### WHAT YOU HAVE TO DO
With the images removed, repeat the data below exactly.

### DATA PROVIDED
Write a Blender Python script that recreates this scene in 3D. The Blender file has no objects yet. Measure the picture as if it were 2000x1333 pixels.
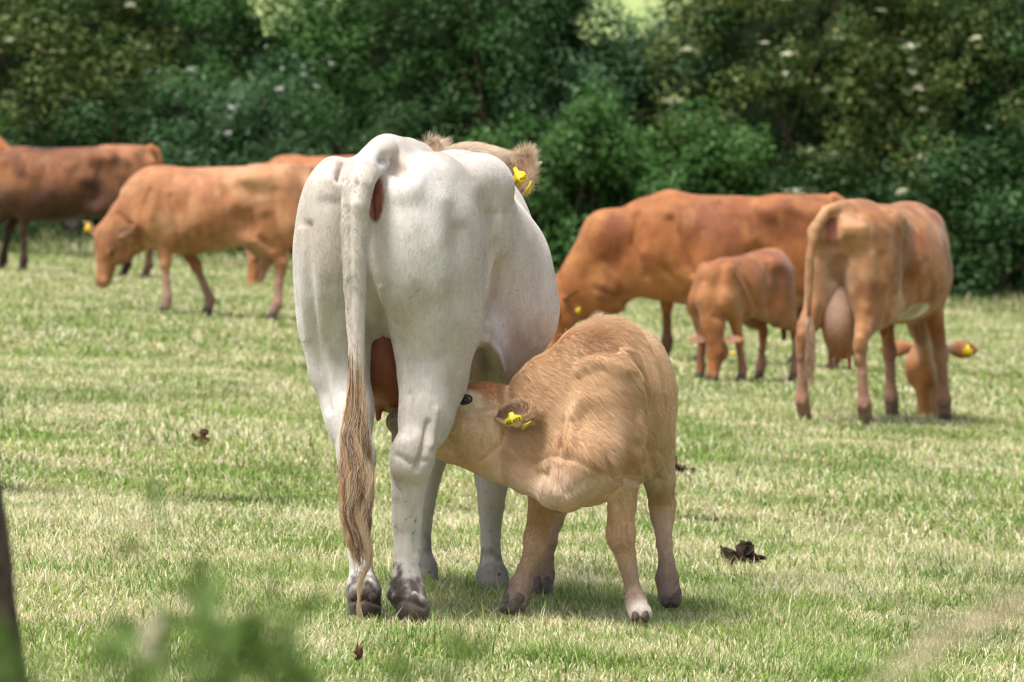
import bpy, math, random
import numpy as np
from mathutils import Vector, Matrix
rad = math.radians
HAIR = True
GRASS = True
RS = np.random.RandomState(7)

# ------------------------------------------------------------------ camera, sky, sun, exposure
FPX = 9825.0                       # focal length in photo pixels (2000 px wide frame)
CAM_Z = 1.30
SLOPE = -0.06                      # the pasture falls gently to the right
PITCH = math.atan((666.5 - 368.0) / FPX)
cam_d = bpy.data.cameras.new('camera')
cam = bpy.data.objects.new('camera', cam_d)
bpy.context.collection.objects.link(cam)
cam.location = (0, 0, CAM_Z)
cam.rotation_euler = (rad(90) - PITCH, 0, 0)
cam_d.sensor_width = 36.0
cam_d.lens = 36.0 * FPX / 2000.0
cam_d.clip_start = 0.1
cam_d.clip_end = 2000.0
cam_d.dof.use_dof = True
cam_d.dof.focus_distance = 15.1
cam_d.dof.aperture_fstop = 7.9
bpy.context.scene.camera = cam

world = bpy.data.worlds.new("World")
bpy.context.scene.world = world
world.use_nodes = True
wn = world.node_tree.nodes
wl = world.node_tree.links
SUN_EL, SUN_AZ = rad(68), rad(225)          # compass style: 0 = +Y, clockwise; sun high, behind the camera to the left
sky = wn.new('ShaderNodeTexSky')
sky.sky_type = 'NISHITA'
sky.sun_disc = False
sky.sun_elevation = SUN_EL
sky.sun_rotation = SUN_AZ
sky.dust_density = 5.0
sky.air_density = 1.0
hs = wn.new('ShaderNodeHueSaturation')       # thin high cloud: a greyer sky light
hs.inputs['Saturation'].default_value = 0.62
wl.new(sky.outputs[0], hs.inputs['Color'])
bg = wn['Background']
wl.new(hs.outputs[0], bg.inputs[0])
bg.inputs[1].default_value = 0.12
sun_d = bpy.data.lights.new('sun', 'SUN')
sun_d.energy = 2.3
sun_d.angle = rad(16)
sun_d.color = (1.0, 0.965, 0.92)
sun = bpy.data.objects.new('sun', sun_d)
bpy.context.collection.objects.link(sun)
sdir = Vector((math.sin(SUN_AZ) * math.cos(SUN_EL), math.cos(SUN_AZ) * math.cos(SUN_EL), math.sin(SUN_EL)))
sun.rotation_euler = sdir.to_track_quat('Z', 'Y').to_euler()
vs = bpy.context.scene.view_settings
vs.view_transform = 'Standard'
vs.look = 'None'
vs.gamma = 1.0
vs.use_curve_mapping = False
vs.exposure = 0.78
bpy.context.scene.cycles.max_bounces = 8
bpy.context.scene.cycles.use_denoising = True
bpy.context.scene.cycles.filter_width = 1.3

# ------------------------------------------------------------------ small helpers
C = bpy.context.collection
def ground(x, y):
    return SLOPE * x
def W(px, py, d):
    """point of the world seen at photo pixel (px, py), d metres away"""
    u = (px - 1000.0) / FPX
    v = (666.5 - py) / FPX
    c, s = math.cos(PITCH), math.sin(PITCH)
    k = d / (c + v * s)
    return np.array([u * k, d, CAM_Z + (-s + v * c) * k])

def proj(P):
    """world points -> photo pixels"""
    c, s = math.cos(PITCH), math.sin(PITCH)
    y, z = P[:, 1], P[:, 2] - CAM_Z
    dep = y * c - z * s
    return np.stack([1000 + FPX * P[:, 0] / dep, 666.5 - FPX * (y * s + z * c) / dep], 1)
def path_dist(Q, path):
    d = np.full(len(Q), 1e9)
    for a, b in zip(path[:-1], path[1:]):
        a = np.array(a, float); b = np.array(b, float); ab = b - a
        t = np.clip(((Q - a) @ ab) / max(ab @ ab, 1e-9), 0, 1)
        d = np.minimum(d, np.linalg.norm(Q - a - t[:, None] * ab, axis=1))
    return d

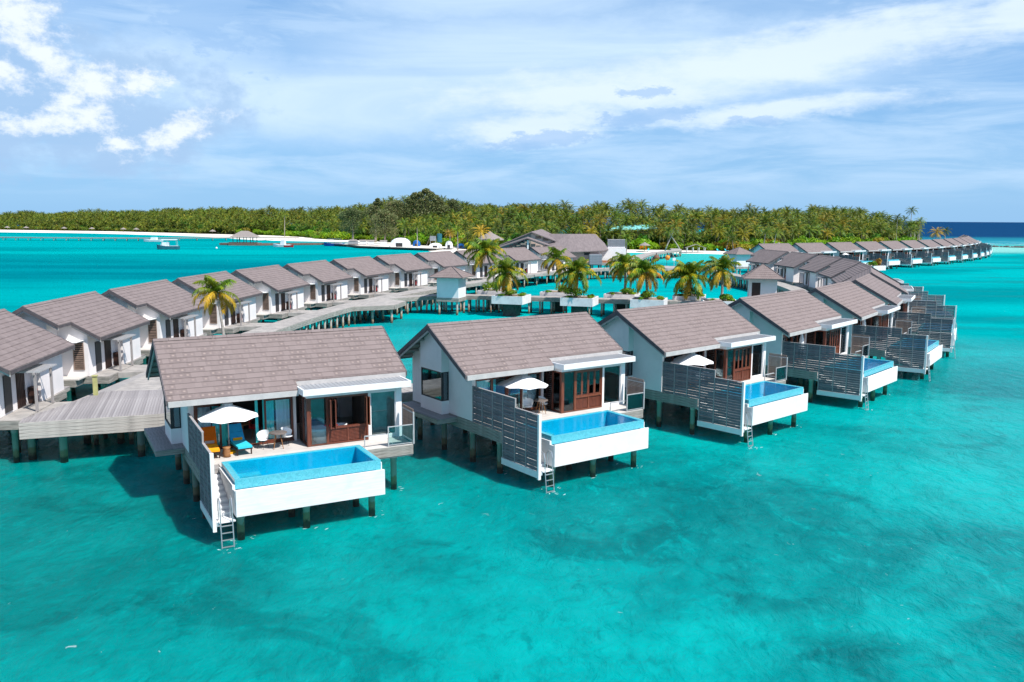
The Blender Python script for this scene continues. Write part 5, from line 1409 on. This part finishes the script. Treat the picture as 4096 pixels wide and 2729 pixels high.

### TASK RESPONSE
Write a Blender Python script that recreates this scene in 3D. The Blender file has no objects yet. Measure the picture as if it were 2000x1333 pixels.
import bpy, math, random
import numpy as np
from mathutils import Vector, Matrix
rad = math.radians
HAIR = True
GRASS = True
RS = np.random.RandomState(7)

# ------------------------------------------------------------------ camera, sky, sun, exposure
FPX = 9825.0                       # focal length in photo pixels (2000 px wide frame)
CAM_Z = 1.30
SLOPE = -0.06                      # the pasture falls gently to the right
PITCH = math.atan((666.5 - 368.0) / FPX)
cam_d = bpy.data.cameras.new('camera')
cam = bpy.data.objects.new('camera', cam_d)
bpy.context.collection.objects.link(cam)
cam.location = (0, 0, CAM_Z)
cam.rotation_euler = (rad(90) - PITCH, 0, 0)
cam_d.sensor_width = 36.0
cam_d.lens = 36.0 * FPX / 2000.0
cam_d.clip_start = 0.1
cam_d.clip_end = 2000.0
cam_d.dof.use_dof = True
cam_d.dof.focus_distance = 15.1
cam_d.dof.aperture_fstop = 7.9
bpy.context.scene.camera = cam

world = bpy.data.worlds.new("World")
bpy.context.scene.world = world
world.use_nodes = True
wn = world.node_tree.nodes
wl = world.node_tree.links
SUN_EL, SUN_AZ = rad(68), rad(225)          # compass style: 0 = +Y, clockwise; sun high, behind the camera to the left
sky = wn.new('ShaderNodeTexSky')
sky.sky_type = 'NISHITA'
sky.sun_disc = False
sky.sun_elevation = SUN_EL
sky.sun_rotation = SUN_AZ
sky.dust_density = 5.0
sky.air_density = 1.0
hs = wn.new('ShaderNodeHueSaturation')       # thin high cloud: a greyer sky light
hs.inputs['Saturation'].default_value = 0.62
wl.new(sky.outputs[0], hs.inputs['Color'])
bg = wn['Background']
wl.new(hs.outputs[0], bg.inputs[0])
bg.inputs[1].default_value = 0.12
sun_d = bpy.data.lights.new('sun', 'SUN')
sun_d.energy = 2.3
sun_d.angle = rad(16)
sun_d.color = (1.0, 0.965, 0.92)
sun = bpy.data.objects.new('sun', sun_d)
bpy.context.collection.objects.link(sun)
sdir = Vector((math.sin(SUN_AZ) * math.cos(SUN_EL), math.cos(SUN_AZ) * math.cos(SUN_EL), math.sin(SUN_EL)))
sun.rotation_euler = sdir.to_track_quat('Z', 'Y').to_euler()
vs = bpy.context.scene.view_settings
vs.view_transform = 'Standard'
vs.look = 'None'
vs.gamma = 1.0
vs.use_curve_mapping = False
vs.exposure = 0.78
bpy.context.scene.cycles.max_bounces = 8
bpy.context.scene.cycles.use_denoising = True
bpy.context.scene.cycles.filter_width = 1.3

# ------------------------------------------------------------------ small helpers
C = bpy.context.collection
def ground(x, y):
    return SLOPE * x
def W(px, py, d):
    """point of the world seen at photo pixel (px, py), d metres away"""
    u = (px - 1000.0) / FPX
    v = (666.5 - py) / FPX
    c, s = math.cos(PITCH), math.sin(PITCH)
    k = d / (c + v * s)
    return np.array([u * k, d, CAM_Z + (-s + v * c) * k])

def proj(P):
    """world points -> photo pixels"""
    c, s = math.cos(PITCH), math.sin(PITCH)
    y, z = P[:, 1], P[:, 2] - CAM_Z
    dep = y * c - z * s
    return np.stack([1000 + FPX * P[:, 0] / dep, 666.5 - FPX * (y * s + z * c) / dep], 1)
def path_dist(Q, path):
    d = np.full(len(Q), 1e9)
    for a, b in zip(path[:-1], path[1:]):
        a = np.array(a, float); b = np.array(b, float); ab = b - a
        t = np.clip(((Q - a) @ ab) / max(ab @ ab, 1e-9), 0, 1)
        d = np.minimum(d, np.linalg.norm(Q - a - t[:, None] * ab, axis=1))
    return d

The Blender Python script for this scene continues. Write part 5, from line 1409 on. This part finishes the script. Treat the picture as 4096 pixels wide and 2729 pixels high.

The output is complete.